== Provided data ==
= = =
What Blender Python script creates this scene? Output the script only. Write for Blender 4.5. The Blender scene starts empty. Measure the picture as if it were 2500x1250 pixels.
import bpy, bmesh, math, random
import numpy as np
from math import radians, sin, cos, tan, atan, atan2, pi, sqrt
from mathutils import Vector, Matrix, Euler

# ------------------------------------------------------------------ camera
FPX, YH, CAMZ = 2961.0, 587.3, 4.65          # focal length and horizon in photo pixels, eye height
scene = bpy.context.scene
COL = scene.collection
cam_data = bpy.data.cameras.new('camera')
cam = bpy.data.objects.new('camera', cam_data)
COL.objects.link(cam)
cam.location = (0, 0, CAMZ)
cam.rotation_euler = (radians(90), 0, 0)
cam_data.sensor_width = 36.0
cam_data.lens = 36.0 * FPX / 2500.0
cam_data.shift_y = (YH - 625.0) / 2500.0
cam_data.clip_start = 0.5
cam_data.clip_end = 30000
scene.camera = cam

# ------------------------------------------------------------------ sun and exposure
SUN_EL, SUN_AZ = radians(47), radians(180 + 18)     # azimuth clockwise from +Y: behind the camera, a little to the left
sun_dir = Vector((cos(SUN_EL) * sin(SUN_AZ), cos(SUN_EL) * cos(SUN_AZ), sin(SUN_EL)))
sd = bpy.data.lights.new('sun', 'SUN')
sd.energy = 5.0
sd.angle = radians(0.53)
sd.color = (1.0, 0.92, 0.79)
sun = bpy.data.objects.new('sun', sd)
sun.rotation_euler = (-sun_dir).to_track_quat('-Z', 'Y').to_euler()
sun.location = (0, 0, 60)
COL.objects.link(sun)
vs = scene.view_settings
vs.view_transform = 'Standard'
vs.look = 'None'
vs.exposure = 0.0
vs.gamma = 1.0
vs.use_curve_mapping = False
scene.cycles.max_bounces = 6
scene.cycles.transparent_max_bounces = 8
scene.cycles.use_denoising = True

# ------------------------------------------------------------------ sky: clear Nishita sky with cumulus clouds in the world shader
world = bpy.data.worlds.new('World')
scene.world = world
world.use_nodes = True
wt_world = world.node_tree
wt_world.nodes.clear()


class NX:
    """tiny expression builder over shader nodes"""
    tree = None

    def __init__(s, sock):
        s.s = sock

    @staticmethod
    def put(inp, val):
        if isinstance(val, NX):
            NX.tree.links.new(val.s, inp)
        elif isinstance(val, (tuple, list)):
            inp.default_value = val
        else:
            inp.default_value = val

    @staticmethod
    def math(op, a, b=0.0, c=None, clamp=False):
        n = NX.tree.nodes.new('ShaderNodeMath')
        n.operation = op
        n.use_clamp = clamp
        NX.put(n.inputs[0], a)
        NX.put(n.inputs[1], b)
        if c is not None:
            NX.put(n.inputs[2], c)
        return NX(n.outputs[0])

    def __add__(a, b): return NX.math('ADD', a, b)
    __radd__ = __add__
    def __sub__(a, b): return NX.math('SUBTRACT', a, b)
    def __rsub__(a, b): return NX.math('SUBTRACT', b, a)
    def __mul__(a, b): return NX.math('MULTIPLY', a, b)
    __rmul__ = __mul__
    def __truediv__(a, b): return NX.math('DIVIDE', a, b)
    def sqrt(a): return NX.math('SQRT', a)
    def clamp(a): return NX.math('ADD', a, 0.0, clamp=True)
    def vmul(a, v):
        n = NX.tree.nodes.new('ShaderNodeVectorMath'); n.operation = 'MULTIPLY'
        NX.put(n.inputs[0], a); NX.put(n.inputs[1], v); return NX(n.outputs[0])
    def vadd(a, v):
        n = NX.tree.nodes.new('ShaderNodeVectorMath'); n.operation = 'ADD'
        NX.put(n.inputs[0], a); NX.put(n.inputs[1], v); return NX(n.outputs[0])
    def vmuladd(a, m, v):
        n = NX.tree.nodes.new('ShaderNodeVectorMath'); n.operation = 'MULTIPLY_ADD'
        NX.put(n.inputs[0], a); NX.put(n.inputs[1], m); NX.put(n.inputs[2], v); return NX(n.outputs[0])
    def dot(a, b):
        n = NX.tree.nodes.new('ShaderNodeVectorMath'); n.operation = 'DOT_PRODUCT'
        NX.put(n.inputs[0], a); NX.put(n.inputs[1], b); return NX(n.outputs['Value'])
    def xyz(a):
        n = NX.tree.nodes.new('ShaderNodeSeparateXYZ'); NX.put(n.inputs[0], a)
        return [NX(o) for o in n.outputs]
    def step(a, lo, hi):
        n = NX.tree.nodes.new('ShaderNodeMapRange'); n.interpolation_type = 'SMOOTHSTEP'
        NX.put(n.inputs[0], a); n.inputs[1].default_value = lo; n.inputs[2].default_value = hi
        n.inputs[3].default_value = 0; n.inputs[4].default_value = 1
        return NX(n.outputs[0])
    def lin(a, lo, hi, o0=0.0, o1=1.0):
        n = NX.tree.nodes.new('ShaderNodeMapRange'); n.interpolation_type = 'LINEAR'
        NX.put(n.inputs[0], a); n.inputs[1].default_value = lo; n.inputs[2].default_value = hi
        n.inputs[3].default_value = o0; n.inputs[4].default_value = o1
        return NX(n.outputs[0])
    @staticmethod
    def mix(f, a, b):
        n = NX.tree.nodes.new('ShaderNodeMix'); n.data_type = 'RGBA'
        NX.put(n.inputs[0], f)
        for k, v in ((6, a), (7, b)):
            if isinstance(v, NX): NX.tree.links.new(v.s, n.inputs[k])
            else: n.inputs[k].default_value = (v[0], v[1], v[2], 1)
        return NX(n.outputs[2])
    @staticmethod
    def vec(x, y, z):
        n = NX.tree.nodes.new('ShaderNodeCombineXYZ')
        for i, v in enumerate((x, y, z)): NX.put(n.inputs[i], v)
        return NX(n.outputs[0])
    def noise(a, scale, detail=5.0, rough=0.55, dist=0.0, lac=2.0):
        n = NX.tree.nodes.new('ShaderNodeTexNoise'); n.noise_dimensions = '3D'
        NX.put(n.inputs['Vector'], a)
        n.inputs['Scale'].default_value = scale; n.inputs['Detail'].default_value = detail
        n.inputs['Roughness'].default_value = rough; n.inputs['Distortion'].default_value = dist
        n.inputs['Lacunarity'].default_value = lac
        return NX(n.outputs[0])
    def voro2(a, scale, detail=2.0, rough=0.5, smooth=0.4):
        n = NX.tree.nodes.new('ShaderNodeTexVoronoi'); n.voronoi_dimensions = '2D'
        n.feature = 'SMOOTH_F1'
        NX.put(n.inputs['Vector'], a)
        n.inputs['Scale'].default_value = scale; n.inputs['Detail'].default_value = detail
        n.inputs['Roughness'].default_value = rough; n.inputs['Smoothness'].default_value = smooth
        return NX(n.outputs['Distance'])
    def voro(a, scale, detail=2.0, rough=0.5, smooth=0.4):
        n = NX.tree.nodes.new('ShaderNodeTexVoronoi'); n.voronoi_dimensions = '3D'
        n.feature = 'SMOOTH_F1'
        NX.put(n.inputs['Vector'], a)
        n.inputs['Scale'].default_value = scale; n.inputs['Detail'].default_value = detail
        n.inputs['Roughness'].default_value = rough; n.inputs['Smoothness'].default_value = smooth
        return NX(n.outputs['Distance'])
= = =
== Aim ==
Would you reproduce the material above in full, exactly as given?

== Exercise response ==
What Blender Python script creates this scene? Output the script only. Write for Blender 4.5. The Blender scene starts empty. Measure the picture as if it were 2500x1250 pixels.
import bpy, bmesh, math, random
import numpy as np
from math import radians, sin, cos, tan, atan, atan2, pi, sqrt
from mathutils import Vector, Matrix, Euler

# ------------------------------------------------------------------ camera
FPX, YH, CAMZ = 2961.0, 587.3, 4.65          # focal length and horizon in photo pixels, eye height
scene = bpy.context.scene
COL = scene.collection
cam_data = bpy.data.cameras.new('camera')
cam = bpy.data.objects.new('camera', cam_data)
COL.objects.link(cam)
cam.location = (0, 0, CAMZ)
cam.rotation_euler = (radians(90), 0, 0)
cam_data.sensor_width = 36.0
cam_data.lens = 36.0 * FPX / 2500.0
cam_data.shift_y = (YH - 625.0) / 2500.0
cam_data.clip_start = 0.5
cam_data.clip_end = 30000
scene.camera = cam

# ------------------------------------------------------------------ sun and exposure
SUN_EL, SUN_AZ = radians(47), radians(180 + 18)     # azimuth clockwise from +Y: behind the camera, a little to the left
sun_dir = Vector((cos(SUN_EL) * sin(SUN_AZ), cos(SUN_EL) * cos(SUN_AZ), sin(SUN_EL)))
sd = bpy.data.lights.new('sun', 'SUN')
sd.energy = 5.0
sd.angle = radians(0.53)
sd.color = (1.0, 0.92, 0.79)
sun = bpy.data.objects.new('sun', sd)
sun.rotation_euler = (-sun_dir).to_track_quat('-Z', 'Y').to_euler()
sun.location = (0, 0, 60)
COL.objects.link(sun)
vs = scene.view_settings
vs.view_transform = 'Standard'
vs.look = 'None'
vs.exposure = 0.0
vs.gamma = 1.0
vs.use_curve_mapping = False
scene.cycles.max_bounces = 6
scene.cycles.transparent_max_bounces = 8
scene.cycles.use_denoising = True

# ------------------------------------------------------------------ sky: clear Nishita sky with cumulus clouds in the world shader
world = bpy.data.worlds.new('World')
scene.world = world
world.use_nodes = True
wt_world = world.node_tree
wt_world.nodes.clear()


class NX:
    """tiny expression builder over shader nodes"""
    tree = None

    def __init__(s, sock):
        s.s = sock

    @staticmethod
    def put(inp, val):
        if isinstance(val, NX):
            NX.tree.links.new(val.s, inp)
        elif isinstance(val, (tuple, list)):
            inp.default_value = val
        else:
            inp.default_value = val

    @staticmethod
    def math(op, a, b=0.0, c=None, clamp=False):
        n = NX.tree.nodes.new('ShaderNodeMath')
        n.operation = op
        n.use_clamp = clamp
        NX.put(n.inputs[0], a)
        NX.put(n.inputs[1], b)
        if c is not None:
            NX.put(n.inputs[2], c)
        return NX(n.outputs[0])

    def __add__(a, b): return NX.math('ADD', a, b)
    __radd__ = __add__
    def __sub__(a, b): return NX.math('SUBTRACT', a, b)
    def __rsub__(a, b): return NX.math('SUBTRACT', b, a)
    def __mul__(a, b): return NX.math('MULTIPLY', a, b)
    __rmul__ = __mul__
    def __truediv__(a, b): return NX.math('DIVIDE', a, b)
    def sqrt(a): return NX.math('SQRT', a)
    def clamp(a): return NX.math('ADD', a, 0.0, clamp=True)
    def vmul(a, v):
        n = NX.tree.nodes.new('ShaderNodeVectorMath'); n.operation = 'MULTIPLY'
        NX.put(n.inputs[0], a); NX.put(n.inputs[1], v); return NX(n.outputs[0])
    def vadd(a, v):
        n = NX.tree.nodes.new('ShaderNodeVectorMath'); n.operation = 'ADD'
        NX.put(n.inputs[0], a); NX.put(n.inputs[1], v); return NX(n.outputs[0])
    def vmuladd(a, m, v):
        n = NX.tree.nodes.new('ShaderNodeVectorMath'); n.operation = 'MULTIPLY_ADD'
        NX.put(n.inputs[0], a); NX.put(n.inputs[1], m); NX.put(n.inputs[2], v); return NX(n.outputs[0])
    def dot(a, b):
        n = NX.tree.nodes.new('ShaderNodeVectorMath'); n.operation = 'DOT_PRODUCT'
        NX.put(n.inputs[0], a); NX.put(n.inputs[1], b); return NX(n.outputs['Value'])
    def xyz(a):
        n = NX.tree.nodes.new('ShaderNodeSeparateXYZ'); NX.put(n.inputs[0], a)
        return [NX(o) for o in n.outputs]
    def step(a, lo, hi):
        n = NX.tree.nodes.new('ShaderNodeMapRange'); n.interpolation_type = 'SMOOTHSTEP'
        NX.put(n.inputs[0], a); n.inputs[1].default_value = lo; n.inputs[2].default_value = hi
        n.inputs[3].default_value = 0; n.inputs[4].default_value = 1
        return NX(n.outputs[0])
    def lin(a, lo, hi, o0=0.0, o1=1.0):
        n = NX.tree.nodes.new('ShaderNodeMapRange'); n.interpolation_type = 'LINEAR'
        NX.put(n.inputs[0], a); n.inputs[1].default_value = lo; n.inputs[2].default_value = hi
        n.inputs[3].default_value = o0; n.inputs[4].default_value = o1
        return NX(n.outputs[0])
    @staticmethod
    def mix(f, a, b):
        n = NX.tree.nodes.new('ShaderNodeMix'); n.data_type = 'RGBA'
        NX.put(n.inputs[0], f)
        for k, v in ((6, a), (7, b)):
            if isinstance(v, NX): NX.tree.links.new(v.s, n.inputs[k])
            else: n.inputs[k].default_value = (v[0], v[1], v[2], 1)
        return NX(n.outputs[2])
    @staticmethod
    def vec(x, y, z):
        n = NX.tree.nodes.new('ShaderNodeCombineXYZ')
        for i, v in enumerate((x, y, z)): NX.put(n.inputs[i], v)
        return NX(n.outputs[0])
    def noise(a, scale, detail=5.0, rough=0.55, dist=0.0, lac=2.0):
        n = NX.tree.nodes.new('ShaderNodeTexNoise'); n.noise_dimensions = '3D'
        NX.put(n.inputs['Vector'], a)
        n.inputs['Scale'].default_value = scale; n.inputs['Detail'].default_value = detail
        n.inputs['Roughness'].default_value = rough; n.inputs['Distortion'].default_value = dist
        n.inputs['Lacunarity'].default_value = lac
        return NX(n.outputs[0])
    def voro2(a, scale, detail=2.0, rough=0.5, smooth=0.4):
        n = NX.tree.nodes.new('ShaderNodeTexVoronoi'); n.voronoi_dimensions = '2D'
        n.feature = 'SMOOTH_F1'
        NX.put(n.inputs['Vector'], a)
        n.inputs['Scale'].default_value = scale; n.inputs['Detail'].default_value = detail
        n.inputs['Roughness'].default_value = rough; n.inputs['Smoothness'].default_value = smooth
        return NX(n.outputs['Distance'])
    def voro(a, scale, detail=2.0, rough=0.5, smooth=0.4):
        n = NX.tree.nodes.new('ShaderNodeTexVoronoi'); n.voronoi_dimensions = '3D'
        n.feature = 'SMOOTH_F1'
        NX.put(n.inputs['Vector'], a)
        n.inputs['Scale'].default_value = scale; n.inputs['Detail'].default_value = detail
        n.inputs['Roughness'].default_value = rough; n.inputs['Smoothness'].default_value = smooth
        return NX(n.outputs['Distance'])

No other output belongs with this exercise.